§ SET TASK
Word for word, restate every line of the material.

>> BEGIN

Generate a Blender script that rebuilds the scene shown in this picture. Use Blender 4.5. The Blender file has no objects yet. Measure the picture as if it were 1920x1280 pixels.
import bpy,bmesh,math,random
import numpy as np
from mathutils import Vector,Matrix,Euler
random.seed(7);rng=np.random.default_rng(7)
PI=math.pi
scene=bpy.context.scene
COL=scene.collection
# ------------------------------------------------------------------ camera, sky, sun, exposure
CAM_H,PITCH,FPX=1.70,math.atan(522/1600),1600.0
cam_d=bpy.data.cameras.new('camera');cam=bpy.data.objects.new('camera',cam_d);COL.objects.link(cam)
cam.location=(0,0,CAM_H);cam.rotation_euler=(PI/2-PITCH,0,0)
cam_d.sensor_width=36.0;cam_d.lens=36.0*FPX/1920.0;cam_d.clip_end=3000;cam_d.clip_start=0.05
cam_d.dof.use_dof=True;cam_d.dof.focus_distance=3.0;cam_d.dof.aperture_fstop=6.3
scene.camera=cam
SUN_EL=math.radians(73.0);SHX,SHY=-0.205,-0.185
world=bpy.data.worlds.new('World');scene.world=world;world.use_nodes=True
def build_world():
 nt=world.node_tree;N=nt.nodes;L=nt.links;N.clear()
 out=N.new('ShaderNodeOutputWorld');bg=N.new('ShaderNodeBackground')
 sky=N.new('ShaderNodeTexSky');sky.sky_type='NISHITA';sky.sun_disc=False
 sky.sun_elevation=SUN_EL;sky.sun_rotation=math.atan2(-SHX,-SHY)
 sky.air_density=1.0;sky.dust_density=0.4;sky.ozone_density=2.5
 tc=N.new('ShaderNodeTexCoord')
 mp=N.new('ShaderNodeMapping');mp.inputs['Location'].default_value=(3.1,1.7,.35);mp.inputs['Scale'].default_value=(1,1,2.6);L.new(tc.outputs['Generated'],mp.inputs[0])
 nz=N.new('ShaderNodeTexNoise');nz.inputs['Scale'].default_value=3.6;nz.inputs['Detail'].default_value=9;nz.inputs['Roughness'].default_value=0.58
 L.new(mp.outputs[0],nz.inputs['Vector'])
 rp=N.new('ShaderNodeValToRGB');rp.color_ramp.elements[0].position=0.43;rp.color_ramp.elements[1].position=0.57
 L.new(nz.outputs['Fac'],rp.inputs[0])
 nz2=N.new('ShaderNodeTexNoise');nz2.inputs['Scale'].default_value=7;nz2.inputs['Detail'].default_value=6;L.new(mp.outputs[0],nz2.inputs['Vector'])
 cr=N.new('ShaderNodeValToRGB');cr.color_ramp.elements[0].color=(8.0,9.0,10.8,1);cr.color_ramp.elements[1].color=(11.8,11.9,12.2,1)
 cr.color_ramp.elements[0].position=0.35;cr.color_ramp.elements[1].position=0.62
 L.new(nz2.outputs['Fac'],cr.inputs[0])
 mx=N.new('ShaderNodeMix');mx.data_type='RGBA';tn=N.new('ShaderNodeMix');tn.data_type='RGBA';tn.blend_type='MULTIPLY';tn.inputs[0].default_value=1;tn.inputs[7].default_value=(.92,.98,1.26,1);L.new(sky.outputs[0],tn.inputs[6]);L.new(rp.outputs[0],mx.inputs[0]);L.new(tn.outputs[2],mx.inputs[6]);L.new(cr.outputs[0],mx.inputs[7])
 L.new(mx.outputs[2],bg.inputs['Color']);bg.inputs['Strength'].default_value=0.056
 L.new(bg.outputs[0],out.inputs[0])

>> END

§ FINISHED EXERCISE
Generate a Blender script that rebuilds the scene shown in this picture. Use Blender 4.5. The Blender file has no objects yet. Measure the picture as if it were 1920x1280 pixels.
import bpy,bmesh,math,random
import numpy as np
from mathutils import Vector,Matrix,Euler
random.seed(7);rng=np.random.default_rng(7)
PI=math.pi
scene=bpy.context.scene
COL=scene.collection
# ------------------------------------------------------------------ camera, sky, sun, exposure
CAM_H,PITCH,FPX=1.70,math.atan(522/1600),1600.0
cam_d=bpy.data.cameras.new('camera');cam=bpy.data.objects.new('camera',cam_d);COL.objects.link(cam)
cam.location=(0,0,CAM_H);cam.rotation_euler=(PI/2-PITCH,0,0)
cam_d.sensor_width=36.0;cam_d.lens=36.0*FPX/1920.0;cam_d.clip_end=3000;cam_d.clip_start=0.05
cam_d.dof.use_dof=True;cam_d.dof.focus_distance=3.0;cam_d.dof.aperture_fstop=6.3
scene.camera=cam
SUN_EL=math.radians(73.0);SHX,SHY=-0.205,-0.185
world=bpy.data.worlds.new('World');scene.world=world;world.use_nodes=True
def build_world():
 nt=world.node_tree;N=nt.nodes;L=nt.links;N.clear()
 out=N.new('ShaderNodeOutputWorld');bg=N.new('ShaderNodeBackground')
 sky=N.new('ShaderNodeTexSky');sky.sky_type='NISHITA';sky.sun_disc=False
 sky.sun_elevation=SUN_EL;sky.sun_rotation=math.atan2(-SHX,-SHY)
 sky.air_density=1.0;sky.dust_density=0.4;sky.ozone_density=2.5
 tc=N.new('ShaderNodeTexCoord')
 mp=N.new('ShaderNodeMapping');mp.inputs['Location'].default_value=(3.1,1.7,.35);mp.inputs['Scale'].default_value=(1,1,2.6);L.new(tc.outputs['Generated'],mp.inputs[0])
 nz=N.new('ShaderNodeTexNoise');nz.inputs['Scale'].default_value=3.6;nz.inputs['Detail'].default_value=9;nz.inputs['Roughness'].default_value=0.58
 L.new(mp.outputs[0],nz.inputs['Vector'])
 rp=N.new('ShaderNodeValToRGB');rp.color_ramp.elements[0].position=0.43;rp.color_ramp.elements[1].position=0.57
 L.new(nz.outputs['Fac'],rp.inputs[0])
 nz2=N.new('ShaderNodeTexNoise');nz2.inputs['Scale'].default_value=7;nz2.inputs['Detail'].default_value=6;L.new(mp.outputs[0],nz2.inputs['Vector'])
 cr=N.new('ShaderNodeValToRGB');cr.color_ramp.elements[0].color=(8.0,9.0,10.8,1);cr.color_ramp.elements[1].color=(11.8,11.9,12.2,1)
 cr.color_ramp.elements[0].position=0.35;cr.color_ramp.elements[1].position=0.62
 L.new(nz2.outputs['Fac'],cr.inputs[0])
 mx=N.new('ShaderNodeMix');mx.data_type='RGBA';tn=N.new('ShaderNodeMix');tn.data_type='RGBA';tn.blend_type='MULTIPLY';tn.inputs[0].default_value=1;tn.inputs[7].default_value=(.92,.98,1.26,1);L.new(sky.outputs[0],tn.inputs[6]);L.new(rp.outputs[0],mx.inputs[0]);L.new(tn.outputs[2],mx.inputs[6]);L.new(cr.outputs[0],mx.inputs[7])
 L.new(mx.outputs[2],bg.inputs['Color']);bg.inputs['Strength'].default_value=0.056
 L.new(bg.outputs[0],out.inputs[0])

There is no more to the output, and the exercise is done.